Nadie puede negar que el cambio experimentado por Andalucía en estos 30 años de autonomía ha sido espectacular. La región ha recorrido en tres décadas todos los caminos que la historia le había negado y ha logrado superar muchas de las carencias que hicieron del Sur una etiqueta despectiva. Los avances en infraestructuras, en educación, en sanidad, en desarrollo territorial nos han acercado a la modernidad, aunque todavía seguimos ostentando determinados índices de los que no nos podemos sentir orgullosos. Algo que se hace especialmente visible en una época de crisis como la que estamos viviendo.
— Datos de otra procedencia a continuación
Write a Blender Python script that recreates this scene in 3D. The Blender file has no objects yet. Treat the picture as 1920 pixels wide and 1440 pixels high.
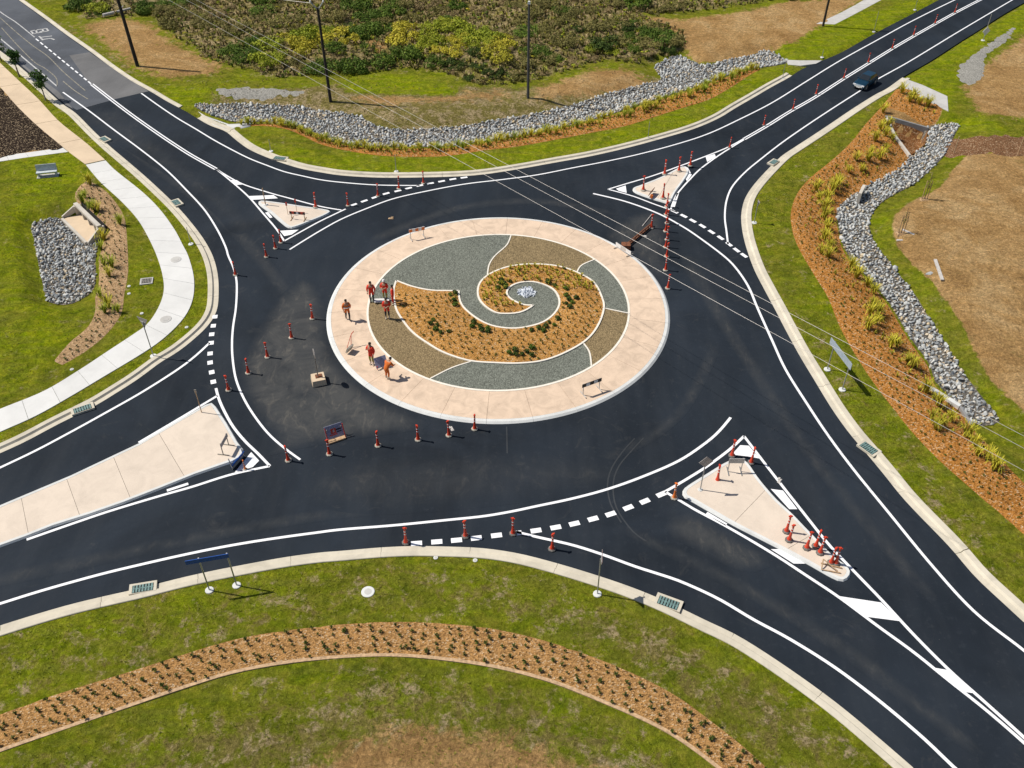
import bpy, bmesh, math, random
import numpy as np
from mathutils import Vector, Matrix, Euler
from mathutils.geometry import delaunay_2d_cdt

S = bpy.context.scene
COL = S.collection
rnd = random.Random(7)
rng = np.random.default_rng(11)
R = math.radians

# ------------------------------------------------------------------ camera, world, sun, exposure
FPX, PITCH, CAMP = 1750.0, 0.718025, (1.009, -56.03, 41.33)
cam_d = bpy.data.cameras.new('camera'); cam = bpy.data.objects.new('camera', cam_d); COL.objects.link(cam)
cam_d.sensor_width = 36.0; cam_d.lens = FPX / 1920 * 36; cam_d.clip_start = 0.5; cam_d.clip_end = 6000
cam.location = CAMP; cam.rotation_euler = (math.pi / 2 - PITCH, 0, 0)
S.camera = cam
SUN_EL = R(53); SUN_AZ = Vector((-0.979, 0.204))          # towards the sun, on the ground
sun_dir = Vector((SUN_AZ.x * math.cos(SUN_EL), SUN_AZ.y * math.cos(SUN_EL), math.sin(SUN_EL)))
W = bpy.data.worlds.new('World'); S.world = W; W.use_nodes = True
wn = W.node_tree; bg = wn.nodes['Background']
sky = wn.nodes.new('ShaderNodeTexSky'); sky.sky_type = 'NISHITA'; sky.sun_disc = False
sky.sun_elevation = SUN_EL; sky.sun_rotation = math.atan2(SUN_AZ.x, SUN_AZ.y)
wn.links.new(sky.outputs[0], bg.inputs[0]); bg.inputs[1].default_value = 0.07
sl = bpy.data.lights.new('sun', 'SUN'); so = bpy.data.objects.new('sun', sl); COL.objects.link(so)
sl.energy = 5.0; sl.angle = R(0.53); sl.color = (1.0, 0.94, 0.84)
so.rotation_euler = (-sun_dir).to_track_quat('-Z', 'Y').to_euler(); so.location = (-40, 10, 60)
S.view_settings.view_transform = 'Standard'; S.view_settings.look = 'None'
S.view_settings.exposure = 0.0; S.view_settings.gamma = 1.0; S.view_settings.use_curve_mapping = False

# ------------------------------------------------------------------ helpers: picture point -> point of the place
CP, SP = math.cos(PITCH), math.sin(PITCH)
def G(p, z=0.0):
    x = (p[0] - 960) / FPX; y = -(p[1] - 720) / FPX
    d = (x, CP + y * SP, -SP + y * CP); t = (z - CAMP[2]) / d[2]
    return (CAMP[0] + d[0] * t, CAMP[1] + d[1] * t)
def GP(ps, z=0.0): return [G(p, z) for p in ps]
def spline(pts, step=0.6, closed=False):
    """Catmull-Rom through pts, resampled evenly"""
    P = [np.array(p, float) for p in pts]; n = len(P); out = []
    segs = n if closed else n - 1
    for i in range(segs):
        if closed: a, b, c, d = P[(i-1) % n], P[i], P[(i+1) % n], P[(i+2) % n]
        else: a, b, c, d = P[max(i-1, 0)], P[i], P[i+1], P[min(i+2, n-1)]
        m = max(2, int(np.linalg.norm(c - b) / (step * .5)))
        for k in range(m):
            t = k / m
            out.append(.5 * ((2*b) + (c-a)*t + (2*a-5*b+4*c-d)*t*t + (3*b-a-3*c+d)*t**3))
    if not closed: out.append(P[-1])
    else: out.append(out[0])
    out = np.array(out); L = np.concatenate([[0], np.cumsum(np.linalg.norm(np.diff(out, axis=0), axis=1))])
    m = max(2, int(round(L[-1] / step)) + 1); s = np.linspace(0, L[-1], m)
    res = np.stack([np.interp(s, L, out[:, 0]), np.interp(s, L, out[:, 1])], 1)
    return res[:-1] if closed else res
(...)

En Andalucía hemos hecho muchas transiciones pero aún nos quedan algunas por culminar. La más importante es, sin duda, la cultural. En estos años no hemos conseguido superar determinados tópicos y estereotipos que incluso han sido fomentados por los poderes públicos. Para constatarlo no hay más que ver el espot realizado por la Consejería de Turismo para apoyar la candidatura de Córdoba a la capitalidad cultural. Aún no hemos sido capaces de reinventar nuestras tradiciones, de someterlas a lecturas más contemporáneas, de cuestionar nuestra identidad hasta asumir que la diversidad es su verdadera esencia. Seguimos aferrados a los paradigmas, a los mitos, a la comodidad reaccionaria que implica pensar que la cultura es estática. Por ello, creo que deberíamos hacer un esfuerzo todos, pero muy especialmente las instancias con responsabilidades en el ámbito cultural, para ir más allá de lo evidente, de lo facilón, del discurso de postal y de los fuegos de artificio. Deberíamos, al contrario, asumir el potencial de nuestras mezclas para posicionarnos en el presente y adelantarnos al futuro. Y desde esa posición sería mucho lo que tendríamos que aportar al resto del mundo, sobre todo si asumimos con valentía nuestra posición de llave con el mundo árabe y nuestro lugar privilegiado entre el Mediterráneo y el Atlántico.
Por otra parte, en estas décadas se ha ido generando una concepción de la cultura excesivamente paternalista y dependiente de las instituciones, con lo que ello supone de resta para la libertad y el pluralismo. No seré yo quien niegue el papel fundamental que el Estado social ha de jugar en la difusión y promoción de la cultura, pero ha de evitarse que ello se traduzca en una herramienta de sumisión, poco favorecedora de la iniciativa privada y administrada por unos políticos que igual diseñan un plan de excelencia turística que deciden cargarse las ayudas al arte contemporáneo. En general, y ese es uno de los grandes déficits de esta tierra, se ha fomentado más la dependencia de las subvenciones que la cultura del emprendimiento, lo cual a su vez ha generado una red de clientelas que hoy resulta tan difícil de desenmarañar.
Y, en tercer lugar, ahora más que nunca faltan en nuestra región líderes --y no solo en el ámbito político, también en el económico o en el intelectual-- que sean capaces de renovar las ilusiones, de ofrecer salidas al pozo sin fondo en el que nos encontramos, que apuesten por la transformación y que no sean presas del miedo ni de las hipotecas partidistas. Ante un próximo escenario electoral, ese es el gran drama de Andalucía: la necesidad de renovar una estructuras de poder que empiezan a oler a podrido y la ausencia de una alternativa que sea capaz de generar confianza.
No tengo ninguna duda de que es el momento del Sur, que desde aquí podemos ofrecer a Europa y al mundo en general propuestas que sirvan para regenerar unas sociedades atemorizadas y en las que ya no sirven los viejos paradigmas. El problema es que para ello tendríamos que empezar por reinventarnos nosotros mismos y que necesitaríamos hombres y mujeres que desde lo público lideraran esa revolución. Algo que de momento no es más que un sueño de los que nos gustaría que nuestra bandera fuera verde y violeta. El verde de la esperanza y el violeta de la igualdad.